Vanessa Bittencourt 13/10/2015A historiografia não dispõe de informações muito precisas sobre Dandara, mas acreditamos que atuava como uma importante liderança em Palmares. Diante das dúvidas sobre a existência da guerreira, a jornalista Jarid Arraes, colunista da Revista Fórum, decidiu: “se Dandara é uma lenda, alguém precisa escrever suas lendas”. O resultado foi um livro com dez contos sobre Dandara, ricamente ilustrado por Aline Valek.

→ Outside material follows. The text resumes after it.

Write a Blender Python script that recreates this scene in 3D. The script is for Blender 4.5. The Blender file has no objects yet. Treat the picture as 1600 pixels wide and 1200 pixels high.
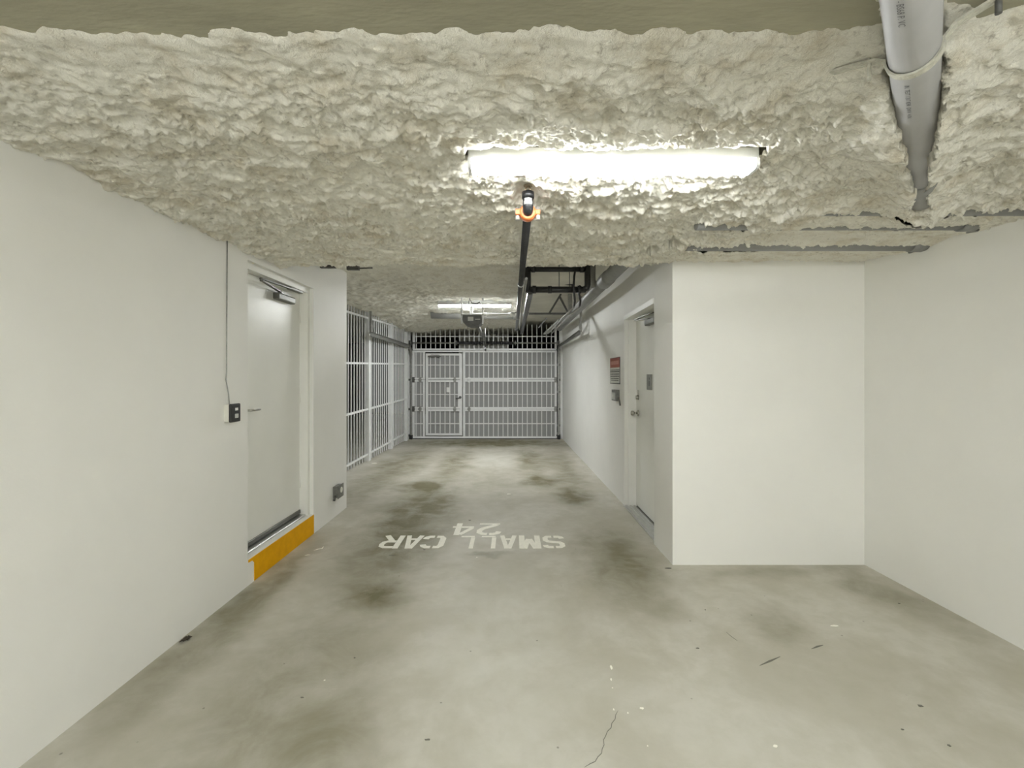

Em As lendas de Dandara, a guerreira é gerada por Iansã (importante orixá feminino, uma deusa ligada aos ventos e às batalhas) para libertar os escravos. Achei muito interessante a opção por uma missão de salvadora, pois sabemos bem que geralmente esse tipo de função é atribuída a um papel masculino. A bebê Dandara é colocada no caminho de uma escrava em fuga que seguia para Palmares, de modo que a relação entre mãe e filha que se estabelece entre elas se torna um dos pontos altos do livro, garantindo alguns dos momentos mais emocionantes ao longo da leitura. Dandara cresce muito mais interessada em lutas do que nas tradicionais tarefas femininas associadas à produção de alimentos e cura, mas não demora a reconhecer a importância dessas atividades para a manutenção do quilombo.
Os contos sobre a infância da guerreira, uma criança curiosa e corajosa, nos preparam para o momento em que ela se consolida como uma das líderes de Palmares, responsável pelo treinamento de jovens guerreiros e ansiosa por uma estratégia de luta aparentemente muito mais ofensiva e audaciosa do que a desejada por Zumbi. Fico tentada a focar só em Dandara, mas preciso registrar que Jarid Arraes construiu um Zumbi que pode incomodar (e fico feliz por isso). É um Zumbi apaixonado e exposto pelo receio de assumir Dandara como sua companheira. É um Zumbi muito mais vulnerável, enquanto Dandara é uma explosão.
Como uma boa lenda, Dandara é capaz de façanhas impressionantes, como atacar um navio negreiro sozinha. Ela jamais esquece o seu foco de libertar os escravos, mas isso não quer dizer que seja perfeita ou incapaz de falhar. Na reta final do livro, Dandara encontra desafios realmente difíceis, além de sentimentos de culpa e da dor pela perda da mãe. Posso garantir que o trabalho de Jarid Arraes é belíssimo: as lendas fazem de Dandara uma heroína com uma trajetória emocionante e empolgante. As ilustrações de Aline Valek, por sua vez, nos ajudam a imaginar Dandara como uma mulher forte e vibrante. Essa é Dandara: mulher, negra, guerreira, protagonista inesquecível.